• [WHAT TO WORK ON]
Exactly the lines from the start of the data below through the line that contains "COL=sc.collection" are to be copied, with pictures left out.

• [RAW DATA]
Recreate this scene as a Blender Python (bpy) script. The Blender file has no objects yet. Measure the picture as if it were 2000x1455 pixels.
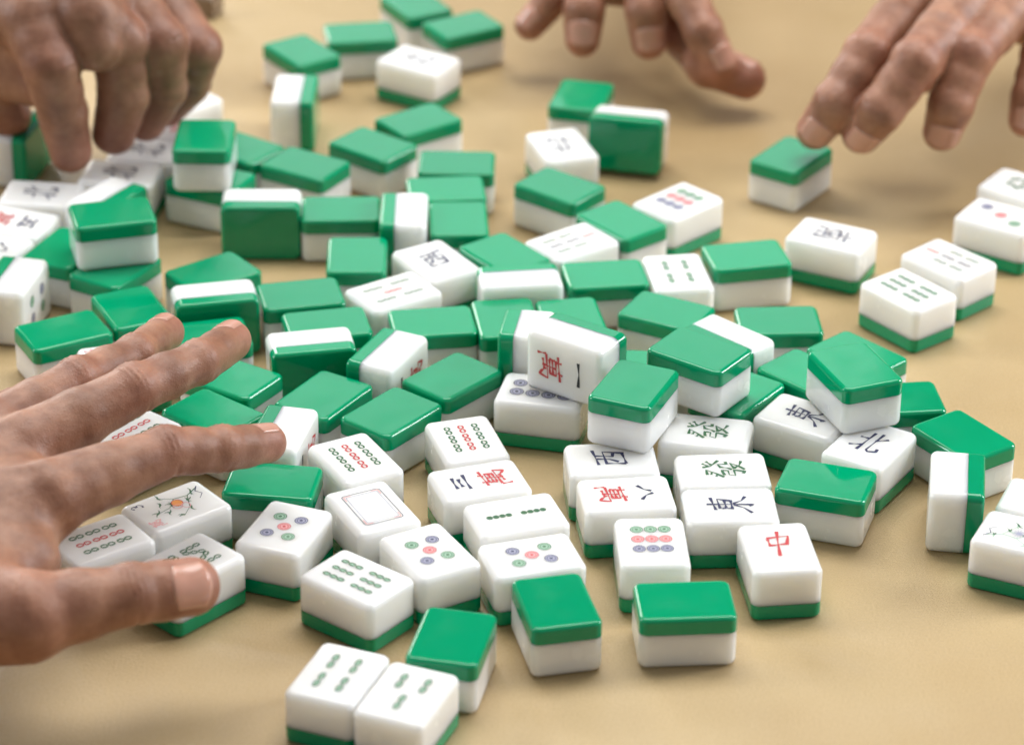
import bpy, math, random
import numpy as np
from mathutils import Matrix, Vector, Quaternion
random.seed(4); RNG=np.random.default_rng(5)
S=0.001                      # all tables below are in millimetres
L,W,T=38.0,28.16,22.47       # one tile
sc=bpy.context.scene
COL=sc.collection

# ------------------------------------------------------------------ materials
def mat(name):
    m=bpy.data.materials.new(name); m.use_nodes=True
    nt=m.node_tree; b=nt.nodes['Principled BSDF']; return m,nt,b
def N(nt,t,**k):
    n=nt.nodes.new(t)
    for a,v in k.items(): setattr(n,a,v)
    return n
def setin(n,**k):
    for a,v in k.items(): n.inputs[a.replace('_',' ')].default_value=v
def plastic(name,col,sss,radius,rough,var,depth):
    m,nt,b=mat(name)
    tc=N(nt,'ShaderNodeTexCoord'); oi=N(nt,'ShaderNodeObjectInfo')
    no=N(nt,'ShaderNodeTexNoise'); no.inputs['Scale'].default_value=75; no.inputs['Detail'].default_value=6
    nt.links.new(tc.outputs['Object'],no.inputs['Vector'])
    # slight tone difference between tiles and faint mottling inside one
    hs=N(nt,'ShaderNodeHueSaturation'); hs.inputs['Color'].default_value=(*col,1)
    mr=N(nt,'ShaderNodeMapRange'); setin(mr,To_Min=1-var,To_Max=1+var*.6)
    nt.links.new(oi.outputs['Random'],mr.inputs['Value']); nt.links.new(mr.outputs[0],hs.inputs['Value'])
    nt.links.new(hs.outputs[0],b.inputs['Base Color'])
    r=N(nt,'ShaderNodeMapRange'); setin(r,From_Min=.3,From_Max=.7,To_Min=rough*.5,To_Max=rough*2.0)
    nt.links.new(no.outputs['Fac'],r.inputs['Value']); nt.links.new(r.outputs[0],b.inputs['Roughness'])
    n2=N(nt,'ShaderNodeTexNoise'); n2.inputs['Scale'].default_value=420; n2.inputs['Detail'].default_value=3
    nt.links.new(tc.outputs['Object'],n2.inputs['Vector'])
    bp=N(nt,'ShaderNodeBump'); setin(bp,Strength=.05,Distance=.0002)
    nt.links.new(n2.outputs['Fac'],bp.inputs['Height']); nt.links.new(bp.outputs[0],b.inputs['Normal'])
    b.inputs['Subsurface Weight'].default_value=sss
    b.inputs['Subsurface Radius'].default_value=radius
    b.inputs['Subsurface Scale'].default_value=depth
    b.inputs['IOR'].default_value=1.47
    return m
M_white=plastic('white_plastic',(.87,.86,.83),1.0,(1,.95,.85),.14,.05,.011)
M_green=plastic('green_plastic',(.0,.31,.135),.5,(.05,1.0,.6),.07,.1,.0035)
def ink(name,c):
    m,nt,b=mat(name); b.inputs['Base Color'].default_value=(*c,1); b.inputs['Roughness'].default_value=.45; return m
INK={'n':ink('navy_ink',(.022,.026,.085)),'r':ink('red_ink',(.52,.045,.05)),'g':ink('green_ink',(.03,.125,.05)),
     'k':ink('black_ink',(.012,.014,.02)),'o':ink('orange_ink',(.8,.3,.06)),
     's':ink('pale_navy_ink',(.36,.36,.47)),'p':ink('pale_red_ink',(.78,.38,.38)),'q':ink('pale_green_ink',(.34,.52,.38)),'c':ink('grey_ink',(.13,.13,.15))}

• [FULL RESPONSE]
Recreate this scene as a Blender Python (bpy) script. The Blender file has no objects yet. Measure the picture as if it were 2000x1455 pixels.
import bpy, math, random
import numpy as np
from mathutils import Matrix, Vector, Quaternion
random.seed(4); RNG=np.random.default_rng(5)
S=0.001                      # all tables below are in millimetres
L,W,T=38.0,28.16,22.47       # one tile
sc=bpy.context.scene
COL=sc.collection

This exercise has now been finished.